* PROBLEM:
Skipping all pictures, set down the lines of the listing from the first through the one with "return CAM + d*t".

* DATA SHOWN:
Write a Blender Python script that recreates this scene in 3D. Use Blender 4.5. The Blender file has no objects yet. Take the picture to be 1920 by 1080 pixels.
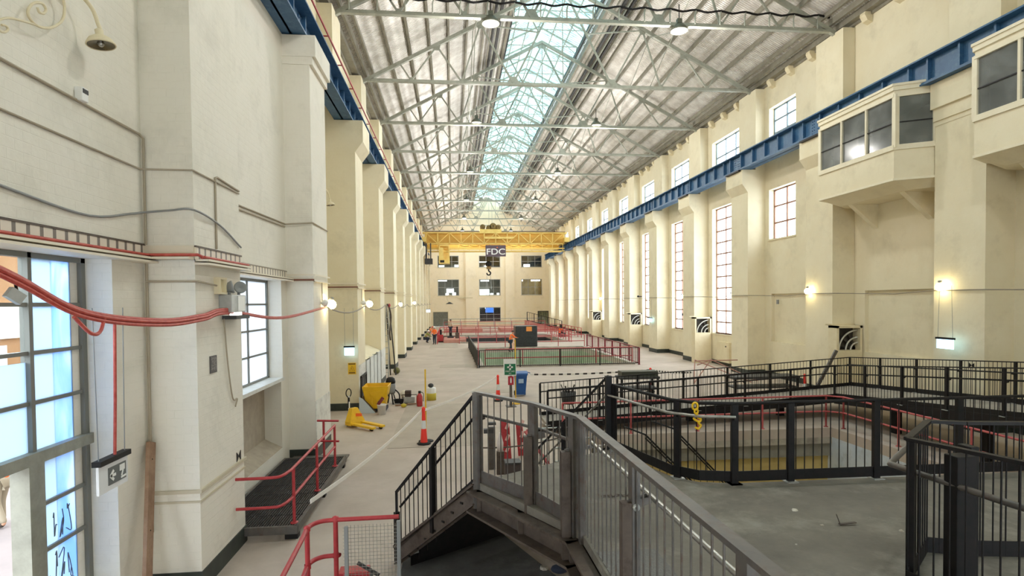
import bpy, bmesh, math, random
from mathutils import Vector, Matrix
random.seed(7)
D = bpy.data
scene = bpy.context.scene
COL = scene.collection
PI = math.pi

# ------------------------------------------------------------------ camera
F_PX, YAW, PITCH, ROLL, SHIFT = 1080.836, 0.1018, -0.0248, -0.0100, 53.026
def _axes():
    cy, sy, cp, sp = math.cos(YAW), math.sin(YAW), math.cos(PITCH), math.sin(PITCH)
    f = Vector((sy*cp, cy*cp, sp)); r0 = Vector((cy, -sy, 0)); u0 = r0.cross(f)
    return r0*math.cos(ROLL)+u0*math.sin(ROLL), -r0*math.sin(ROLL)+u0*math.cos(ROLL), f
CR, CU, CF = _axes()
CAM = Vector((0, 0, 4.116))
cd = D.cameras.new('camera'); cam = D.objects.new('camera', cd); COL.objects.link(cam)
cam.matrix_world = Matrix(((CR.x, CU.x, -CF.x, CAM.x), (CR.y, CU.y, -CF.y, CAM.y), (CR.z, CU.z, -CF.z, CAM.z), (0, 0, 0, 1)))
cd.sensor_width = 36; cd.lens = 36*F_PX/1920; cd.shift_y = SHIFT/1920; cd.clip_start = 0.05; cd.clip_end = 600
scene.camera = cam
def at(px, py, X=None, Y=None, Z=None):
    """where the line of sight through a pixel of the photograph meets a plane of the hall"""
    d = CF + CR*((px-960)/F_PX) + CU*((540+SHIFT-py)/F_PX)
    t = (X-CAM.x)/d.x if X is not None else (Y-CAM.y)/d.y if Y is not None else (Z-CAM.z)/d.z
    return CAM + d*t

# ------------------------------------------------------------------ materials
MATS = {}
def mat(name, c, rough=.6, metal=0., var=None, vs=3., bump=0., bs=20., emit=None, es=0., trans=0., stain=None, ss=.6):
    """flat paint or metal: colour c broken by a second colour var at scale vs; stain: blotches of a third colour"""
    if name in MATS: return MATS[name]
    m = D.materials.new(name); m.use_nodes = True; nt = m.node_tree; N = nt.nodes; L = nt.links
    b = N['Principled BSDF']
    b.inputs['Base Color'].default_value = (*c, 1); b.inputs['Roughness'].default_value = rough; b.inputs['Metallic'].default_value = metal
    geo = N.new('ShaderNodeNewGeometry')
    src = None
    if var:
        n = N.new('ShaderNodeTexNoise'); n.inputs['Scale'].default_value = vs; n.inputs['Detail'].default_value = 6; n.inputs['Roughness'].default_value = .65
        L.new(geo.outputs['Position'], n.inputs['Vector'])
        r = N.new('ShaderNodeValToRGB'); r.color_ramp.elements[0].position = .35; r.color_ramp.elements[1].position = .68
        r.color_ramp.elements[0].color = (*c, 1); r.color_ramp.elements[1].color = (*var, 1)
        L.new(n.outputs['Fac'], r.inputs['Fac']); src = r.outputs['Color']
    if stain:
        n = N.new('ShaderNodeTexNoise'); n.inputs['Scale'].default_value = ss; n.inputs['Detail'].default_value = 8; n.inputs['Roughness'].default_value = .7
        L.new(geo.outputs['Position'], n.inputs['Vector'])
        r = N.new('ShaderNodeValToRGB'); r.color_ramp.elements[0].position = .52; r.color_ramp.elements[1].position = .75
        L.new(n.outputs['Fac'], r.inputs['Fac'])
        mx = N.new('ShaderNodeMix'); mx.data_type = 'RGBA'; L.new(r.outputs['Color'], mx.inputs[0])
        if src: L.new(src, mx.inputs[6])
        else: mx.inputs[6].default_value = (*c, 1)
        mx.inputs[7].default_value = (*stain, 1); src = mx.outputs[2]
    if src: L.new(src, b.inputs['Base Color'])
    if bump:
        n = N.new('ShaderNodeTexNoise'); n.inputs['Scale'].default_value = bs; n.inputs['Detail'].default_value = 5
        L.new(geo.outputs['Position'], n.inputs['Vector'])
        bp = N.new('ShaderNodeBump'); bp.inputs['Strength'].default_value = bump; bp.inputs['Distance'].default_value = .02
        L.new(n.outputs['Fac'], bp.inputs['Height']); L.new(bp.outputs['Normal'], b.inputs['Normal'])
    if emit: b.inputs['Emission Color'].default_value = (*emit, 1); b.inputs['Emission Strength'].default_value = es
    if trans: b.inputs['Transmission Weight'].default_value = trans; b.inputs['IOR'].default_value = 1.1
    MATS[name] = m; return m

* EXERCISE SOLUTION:
Write a Blender Python script that recreates this scene in 3D. Use Blender 4.5. The Blender file has no objects yet. Take the picture to be 1920 by 1080 pixels.
import bpy, bmesh, math, random
from mathutils import Vector, Matrix
random.seed(7)
D = bpy.data
scene = bpy.context.scene
COL = scene.collection
PI = math.pi

# ------------------------------------------------------------------ camera
F_PX, YAW, PITCH, ROLL, SHIFT = 1080.836, 0.1018, -0.0248, -0.0100, 53.026
def _axes():
    cy, sy, cp, sp = math.cos(YAW), math.sin(YAW), math.cos(PITCH), math.sin(PITCH)
    f = Vector((sy*cp, cy*cp, sp)); r0 = Vector((cy, -sy, 0)); u0 = r0.cross(f)
    return r0*math.cos(ROLL)+u0*math.sin(ROLL), -r0*math.sin(ROLL)+u0*math.cos(ROLL), f
CR, CU, CF = _axes()
CAM = Vector((0, 0, 4.116))
cd = D.cameras.new('camera'); cam = D.objects.new('camera', cd); COL.objects.link(cam)
cam.matrix_world = Matrix(((CR.x, CU.x, -CF.x, CAM.x), (CR.y, CU.y, -CF.y, CAM.y), (CR.z, CU.z, -CF.z, CAM.z), (0, 0, 0, 1)))
cd.sensor_width = 36; cd.lens = 36*F_PX/1920; cd.shift_y = SHIFT/1920; cd.clip_start = 0.05; cd.clip_end = 600
scene.camera = cam
def at(px, py, X=None, Y=None, Z=None):
    """where the line of sight through a pixel of the photograph meets a plane of the hall"""
    d = CF + CR*((px-960)/F_PX) + CU*((540+SHIFT-py)/F_PX)
    t = (X-CAM.x)/d.x if X is not None else (Y-CAM.y)/d.y if Y is not None else (Z-CAM.z)/d.z
    return CAM + d*t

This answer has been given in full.